Une vidéo synonyme de mort politique pour Griveaux
Pour rappel, le montage des vidéos en question, adressées par Benjamin Griveaux à Alexandra de Taddeo lors de leur brève relation entre mai et août 2018, avait été publié brièvement une première fois sur un blog le 1er février 2020. Il avait ensuite été repris une seconde fois, avec un fort retentissement, le 12 février sur un site "pornopolitique" créé par Piotr Pavlenski. Cette diffusion avait été "très difficile et très violente" pour sa vie professionnelle et familiale, avait déclaré Benjamin Griveaux, en janvier 2021 devant les magistrats instructeurs. Ancien secrétaire d'État, porte-parole du gouvernement et député, il a dès lors, peu à peu abandonné sa carrière politique et s'est reconverti dans l'entrepreneuriat.
De son côté, le couple de suspects avait été mis en examen le 18 février 2020, dans la foulée de son interpellation rocambolesque à Paris.

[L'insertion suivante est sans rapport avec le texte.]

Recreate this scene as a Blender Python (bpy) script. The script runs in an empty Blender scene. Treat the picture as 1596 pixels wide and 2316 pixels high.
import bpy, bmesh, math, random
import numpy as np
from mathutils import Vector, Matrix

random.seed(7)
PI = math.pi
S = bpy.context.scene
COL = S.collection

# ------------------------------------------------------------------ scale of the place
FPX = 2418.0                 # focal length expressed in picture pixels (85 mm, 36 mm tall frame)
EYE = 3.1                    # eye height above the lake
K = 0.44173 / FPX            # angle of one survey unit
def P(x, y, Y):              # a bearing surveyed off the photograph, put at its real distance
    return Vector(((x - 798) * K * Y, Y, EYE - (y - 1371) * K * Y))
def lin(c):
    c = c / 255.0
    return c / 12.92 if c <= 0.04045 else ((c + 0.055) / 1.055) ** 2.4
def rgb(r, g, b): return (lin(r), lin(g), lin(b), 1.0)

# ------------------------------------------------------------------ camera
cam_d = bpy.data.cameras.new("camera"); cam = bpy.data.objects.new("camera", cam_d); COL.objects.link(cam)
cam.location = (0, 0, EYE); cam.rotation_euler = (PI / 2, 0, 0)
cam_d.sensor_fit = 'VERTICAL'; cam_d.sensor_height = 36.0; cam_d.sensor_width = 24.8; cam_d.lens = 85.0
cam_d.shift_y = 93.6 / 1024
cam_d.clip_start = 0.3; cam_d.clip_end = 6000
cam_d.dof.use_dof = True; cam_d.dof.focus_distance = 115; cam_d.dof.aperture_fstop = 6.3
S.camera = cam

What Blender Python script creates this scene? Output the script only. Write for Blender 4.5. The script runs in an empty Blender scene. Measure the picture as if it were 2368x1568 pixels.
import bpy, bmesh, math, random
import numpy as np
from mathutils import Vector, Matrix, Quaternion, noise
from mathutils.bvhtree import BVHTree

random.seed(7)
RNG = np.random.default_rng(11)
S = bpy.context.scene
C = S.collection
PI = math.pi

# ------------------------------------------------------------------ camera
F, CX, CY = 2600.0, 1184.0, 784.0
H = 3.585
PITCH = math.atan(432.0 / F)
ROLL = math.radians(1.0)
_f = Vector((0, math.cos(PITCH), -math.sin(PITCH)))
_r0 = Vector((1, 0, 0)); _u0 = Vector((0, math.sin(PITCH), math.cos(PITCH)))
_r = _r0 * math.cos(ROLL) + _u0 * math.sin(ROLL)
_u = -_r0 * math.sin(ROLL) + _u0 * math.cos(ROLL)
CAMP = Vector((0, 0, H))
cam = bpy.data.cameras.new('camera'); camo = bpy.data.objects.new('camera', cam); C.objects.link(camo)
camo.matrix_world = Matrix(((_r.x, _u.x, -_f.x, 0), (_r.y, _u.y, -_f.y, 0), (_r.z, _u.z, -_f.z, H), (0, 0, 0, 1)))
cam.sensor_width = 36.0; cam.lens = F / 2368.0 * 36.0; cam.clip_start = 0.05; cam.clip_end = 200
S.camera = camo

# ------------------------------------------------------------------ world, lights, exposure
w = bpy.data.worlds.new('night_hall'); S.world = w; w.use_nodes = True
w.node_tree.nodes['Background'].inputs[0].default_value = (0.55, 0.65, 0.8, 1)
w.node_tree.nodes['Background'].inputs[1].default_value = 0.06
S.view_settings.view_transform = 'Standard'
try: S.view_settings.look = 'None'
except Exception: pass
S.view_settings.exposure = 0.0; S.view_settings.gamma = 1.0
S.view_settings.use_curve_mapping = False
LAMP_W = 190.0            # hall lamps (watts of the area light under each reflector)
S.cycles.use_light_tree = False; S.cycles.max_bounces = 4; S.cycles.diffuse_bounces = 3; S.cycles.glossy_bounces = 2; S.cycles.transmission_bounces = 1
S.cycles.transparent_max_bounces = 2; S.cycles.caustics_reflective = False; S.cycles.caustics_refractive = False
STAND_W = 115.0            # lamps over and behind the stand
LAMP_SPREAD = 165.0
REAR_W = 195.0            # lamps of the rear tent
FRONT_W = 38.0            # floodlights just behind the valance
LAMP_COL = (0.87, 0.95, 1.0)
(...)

Cette décision "était absolument attendue pour moi car 'Pornopolitique' est mon œuvre d'art, et en tant qu'artiste, j'y ai apposé ma signature", a indiqué Piotr Pavlenski, sollicité par l'AFP. "Et puisque le système de valeurs de l'art contemporain est en conflit avec le système de valeurs du code pénal, alors en signant mon œuvre d'art, j'ai signé d'avance mon verdict", a-t-il ajouté. De son côté, le conseil de Benjamin Griveaux, Me Richard Malka, n'a pas souhaité réagir.